**Work to be completed**
How many lines in the listing below include the word "scene"? Reply with the count alone.

**Supplied material**
·····
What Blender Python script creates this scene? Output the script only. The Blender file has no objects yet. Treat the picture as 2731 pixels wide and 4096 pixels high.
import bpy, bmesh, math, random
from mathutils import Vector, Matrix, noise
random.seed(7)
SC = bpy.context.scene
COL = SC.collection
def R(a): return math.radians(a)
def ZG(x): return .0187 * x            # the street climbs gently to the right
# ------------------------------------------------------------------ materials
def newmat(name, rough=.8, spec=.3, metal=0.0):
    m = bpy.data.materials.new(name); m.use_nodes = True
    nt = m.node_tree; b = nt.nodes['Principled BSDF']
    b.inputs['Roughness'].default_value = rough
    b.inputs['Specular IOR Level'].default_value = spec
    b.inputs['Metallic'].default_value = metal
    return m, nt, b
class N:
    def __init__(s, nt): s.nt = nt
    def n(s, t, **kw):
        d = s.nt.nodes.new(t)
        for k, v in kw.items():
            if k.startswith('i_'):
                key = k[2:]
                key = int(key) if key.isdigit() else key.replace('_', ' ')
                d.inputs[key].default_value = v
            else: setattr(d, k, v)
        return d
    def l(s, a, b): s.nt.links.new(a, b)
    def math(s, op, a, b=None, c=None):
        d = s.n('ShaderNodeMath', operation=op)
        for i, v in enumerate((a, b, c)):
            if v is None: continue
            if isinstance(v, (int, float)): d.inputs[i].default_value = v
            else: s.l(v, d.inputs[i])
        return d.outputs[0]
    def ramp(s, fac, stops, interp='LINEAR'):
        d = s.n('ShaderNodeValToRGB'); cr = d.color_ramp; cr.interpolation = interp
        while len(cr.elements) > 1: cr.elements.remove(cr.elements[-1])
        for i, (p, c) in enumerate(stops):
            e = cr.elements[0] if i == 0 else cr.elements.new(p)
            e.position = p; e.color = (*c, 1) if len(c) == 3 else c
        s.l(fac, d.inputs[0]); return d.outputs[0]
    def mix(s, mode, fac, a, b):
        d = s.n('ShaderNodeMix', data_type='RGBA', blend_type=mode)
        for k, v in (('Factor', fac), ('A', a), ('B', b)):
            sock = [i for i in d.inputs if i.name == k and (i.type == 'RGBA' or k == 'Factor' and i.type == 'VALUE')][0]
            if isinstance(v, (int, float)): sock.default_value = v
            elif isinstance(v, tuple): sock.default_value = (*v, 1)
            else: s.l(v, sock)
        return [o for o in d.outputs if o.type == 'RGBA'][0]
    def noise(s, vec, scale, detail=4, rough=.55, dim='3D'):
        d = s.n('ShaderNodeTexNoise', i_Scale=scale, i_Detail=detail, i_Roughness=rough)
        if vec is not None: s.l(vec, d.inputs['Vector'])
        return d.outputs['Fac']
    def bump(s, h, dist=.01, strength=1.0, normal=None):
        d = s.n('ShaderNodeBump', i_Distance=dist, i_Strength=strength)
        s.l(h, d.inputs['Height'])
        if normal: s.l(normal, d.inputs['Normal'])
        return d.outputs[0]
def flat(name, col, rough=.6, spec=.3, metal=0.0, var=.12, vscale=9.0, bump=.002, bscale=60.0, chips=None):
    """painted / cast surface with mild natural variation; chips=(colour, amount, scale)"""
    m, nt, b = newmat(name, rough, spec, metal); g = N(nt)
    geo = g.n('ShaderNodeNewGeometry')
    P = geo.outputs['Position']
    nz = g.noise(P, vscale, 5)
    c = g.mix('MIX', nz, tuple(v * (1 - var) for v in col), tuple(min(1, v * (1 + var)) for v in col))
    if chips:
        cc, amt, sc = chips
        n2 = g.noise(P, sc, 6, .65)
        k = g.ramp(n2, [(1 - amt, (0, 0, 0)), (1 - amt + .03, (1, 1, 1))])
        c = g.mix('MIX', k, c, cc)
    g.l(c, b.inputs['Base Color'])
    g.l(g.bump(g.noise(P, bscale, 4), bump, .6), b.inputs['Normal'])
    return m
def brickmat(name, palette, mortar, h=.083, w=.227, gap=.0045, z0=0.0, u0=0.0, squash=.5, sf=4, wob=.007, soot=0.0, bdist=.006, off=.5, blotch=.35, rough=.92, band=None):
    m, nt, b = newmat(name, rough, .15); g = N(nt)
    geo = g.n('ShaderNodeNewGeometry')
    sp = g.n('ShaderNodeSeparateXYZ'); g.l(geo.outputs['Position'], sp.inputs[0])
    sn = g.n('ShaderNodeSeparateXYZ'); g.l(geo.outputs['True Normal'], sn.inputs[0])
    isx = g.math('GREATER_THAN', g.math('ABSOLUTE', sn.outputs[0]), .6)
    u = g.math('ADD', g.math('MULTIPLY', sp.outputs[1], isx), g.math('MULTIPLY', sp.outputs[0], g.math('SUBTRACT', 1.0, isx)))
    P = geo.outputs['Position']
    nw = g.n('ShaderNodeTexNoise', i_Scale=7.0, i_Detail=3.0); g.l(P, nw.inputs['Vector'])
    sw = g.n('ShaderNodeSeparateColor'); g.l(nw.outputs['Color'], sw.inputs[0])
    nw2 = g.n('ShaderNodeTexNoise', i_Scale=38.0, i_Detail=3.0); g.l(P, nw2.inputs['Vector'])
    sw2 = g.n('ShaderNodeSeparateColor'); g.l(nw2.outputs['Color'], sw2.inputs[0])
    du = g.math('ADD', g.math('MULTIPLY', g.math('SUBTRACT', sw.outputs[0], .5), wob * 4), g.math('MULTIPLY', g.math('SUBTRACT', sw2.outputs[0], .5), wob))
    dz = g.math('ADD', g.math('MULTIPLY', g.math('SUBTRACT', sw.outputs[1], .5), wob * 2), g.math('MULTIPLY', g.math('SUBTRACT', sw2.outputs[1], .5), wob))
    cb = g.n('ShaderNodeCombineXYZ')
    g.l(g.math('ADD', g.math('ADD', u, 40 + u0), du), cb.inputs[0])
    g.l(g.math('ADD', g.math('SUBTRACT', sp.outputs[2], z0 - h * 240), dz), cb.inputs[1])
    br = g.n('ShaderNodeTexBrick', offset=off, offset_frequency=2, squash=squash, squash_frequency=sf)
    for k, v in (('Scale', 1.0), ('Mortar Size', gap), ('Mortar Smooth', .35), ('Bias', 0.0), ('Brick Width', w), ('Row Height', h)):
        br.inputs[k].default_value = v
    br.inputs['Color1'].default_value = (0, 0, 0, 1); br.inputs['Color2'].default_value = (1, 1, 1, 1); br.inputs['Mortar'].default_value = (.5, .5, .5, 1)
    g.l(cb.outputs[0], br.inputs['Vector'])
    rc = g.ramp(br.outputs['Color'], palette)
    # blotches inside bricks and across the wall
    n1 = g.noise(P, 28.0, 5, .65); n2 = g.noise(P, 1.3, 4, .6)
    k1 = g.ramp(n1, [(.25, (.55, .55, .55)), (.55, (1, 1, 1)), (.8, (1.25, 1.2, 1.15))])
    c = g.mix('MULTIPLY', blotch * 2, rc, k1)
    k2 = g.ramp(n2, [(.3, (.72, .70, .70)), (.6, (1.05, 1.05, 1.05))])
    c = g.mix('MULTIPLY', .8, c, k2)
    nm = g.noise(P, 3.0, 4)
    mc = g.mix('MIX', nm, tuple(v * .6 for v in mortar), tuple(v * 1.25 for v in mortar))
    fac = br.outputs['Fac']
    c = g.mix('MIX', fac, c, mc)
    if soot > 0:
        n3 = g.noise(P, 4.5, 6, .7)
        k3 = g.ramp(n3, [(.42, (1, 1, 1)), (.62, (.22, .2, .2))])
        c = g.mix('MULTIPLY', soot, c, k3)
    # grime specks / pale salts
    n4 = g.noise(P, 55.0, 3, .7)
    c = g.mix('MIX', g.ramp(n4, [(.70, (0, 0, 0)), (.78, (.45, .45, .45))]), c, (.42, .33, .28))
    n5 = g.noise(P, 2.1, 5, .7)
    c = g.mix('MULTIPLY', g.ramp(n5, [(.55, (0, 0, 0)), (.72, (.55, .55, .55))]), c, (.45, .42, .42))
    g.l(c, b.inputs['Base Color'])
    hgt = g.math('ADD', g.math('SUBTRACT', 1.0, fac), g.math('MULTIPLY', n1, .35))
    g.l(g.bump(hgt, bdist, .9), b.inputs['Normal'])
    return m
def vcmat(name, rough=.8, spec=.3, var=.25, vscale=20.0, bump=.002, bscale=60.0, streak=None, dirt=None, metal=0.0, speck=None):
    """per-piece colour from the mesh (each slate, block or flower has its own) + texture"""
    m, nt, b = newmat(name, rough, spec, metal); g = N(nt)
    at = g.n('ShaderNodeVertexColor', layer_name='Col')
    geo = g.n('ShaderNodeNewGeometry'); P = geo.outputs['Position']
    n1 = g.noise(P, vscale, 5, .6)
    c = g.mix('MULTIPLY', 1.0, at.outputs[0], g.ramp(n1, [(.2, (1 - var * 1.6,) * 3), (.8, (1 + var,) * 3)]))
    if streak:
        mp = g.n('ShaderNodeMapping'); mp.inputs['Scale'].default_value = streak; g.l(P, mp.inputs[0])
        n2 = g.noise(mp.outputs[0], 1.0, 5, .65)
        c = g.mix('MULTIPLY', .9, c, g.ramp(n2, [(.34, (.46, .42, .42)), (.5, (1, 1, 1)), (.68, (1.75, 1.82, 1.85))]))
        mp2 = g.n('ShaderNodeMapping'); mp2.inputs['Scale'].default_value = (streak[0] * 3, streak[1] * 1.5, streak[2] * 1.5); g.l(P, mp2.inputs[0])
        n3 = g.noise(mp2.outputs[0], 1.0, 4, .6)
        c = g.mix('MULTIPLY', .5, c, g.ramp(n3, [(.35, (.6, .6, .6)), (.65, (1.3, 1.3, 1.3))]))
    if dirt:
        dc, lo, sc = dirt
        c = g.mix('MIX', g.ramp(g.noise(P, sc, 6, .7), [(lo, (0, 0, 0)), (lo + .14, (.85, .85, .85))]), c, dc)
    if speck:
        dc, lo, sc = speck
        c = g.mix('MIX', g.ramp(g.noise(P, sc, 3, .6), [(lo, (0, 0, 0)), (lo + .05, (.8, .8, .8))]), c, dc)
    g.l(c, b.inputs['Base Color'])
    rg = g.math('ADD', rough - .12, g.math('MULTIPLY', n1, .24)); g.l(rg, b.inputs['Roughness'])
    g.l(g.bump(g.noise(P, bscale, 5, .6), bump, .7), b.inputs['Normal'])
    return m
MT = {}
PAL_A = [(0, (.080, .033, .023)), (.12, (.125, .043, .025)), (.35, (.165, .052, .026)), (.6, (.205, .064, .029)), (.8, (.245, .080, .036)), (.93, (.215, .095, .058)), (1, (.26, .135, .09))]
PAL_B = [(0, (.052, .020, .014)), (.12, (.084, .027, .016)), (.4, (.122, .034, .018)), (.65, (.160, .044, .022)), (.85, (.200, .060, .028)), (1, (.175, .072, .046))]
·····
**Final result**
2